Zeitgeist Muesli - G8 Special
Like stars aligning in the night sky, top world leaders of industrialized nations gathered this week as the Group of Eight (as well as heads of the EU, China and India) for a three-day summit in a resort near a white castle on the north German Baltic coast. Hopes were high -- as was security.

Photo: AFP
After nearly 1,000 people, slightly fewer police than protesters, were injured on the pre-G8 weekend in semi-organized riots outside the summit area, roads to Heiligendamm were blocked, either by security forces or the protesters themselves.
The Jewish Claims Conference is investigating whether the resort was seized during the Third Reich, reports Der Spiegel.
For the recent foreign policy engagements of US President George Bush, LA Times columnist Ronald Brownstein gives him high marks for doubling funding to fight AIDS/HIV in Africa as well as his "toughness" on state-driven genocide in the Darfur region of Sudan but laments Bush's reluctance to agree to common climate control standards, even with fellow conservative Angela Merkel. "There is virtually no chance G-8 leaders will convince Bush to accept binding emissions reductions this week. They can confect a communique that hides their disagreement with Bush behind sugary language about 'frank discussions' and 'common goals.' Or they can clearly state — in the communique or the separate chairman's statement that Merkel will publish — that they believe Bush's pathway of voluntary reductions is a dead end," Brownstein says, concluding that the first step toward a "genuine partnership" would be to acknowledge that this supposed partnership doesn't yet exist.

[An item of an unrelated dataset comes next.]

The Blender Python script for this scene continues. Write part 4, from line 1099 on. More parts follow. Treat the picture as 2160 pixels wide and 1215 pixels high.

Now feisty Russia, equal parts friend and fiend to the US, UK and next-door neighbour Germany, was "first admitted to the Group of Eight as a gesture of goodwill and support for reform", explains The Economist. "Several things have happened since those friendlier days. America has been weakened by the war in Iraq. Russia has grown richer on oil, and Mr Putin angrier over the expansion of NATO to his borders and especially the pro-Western “orange revolution” in Ukraine in 2004."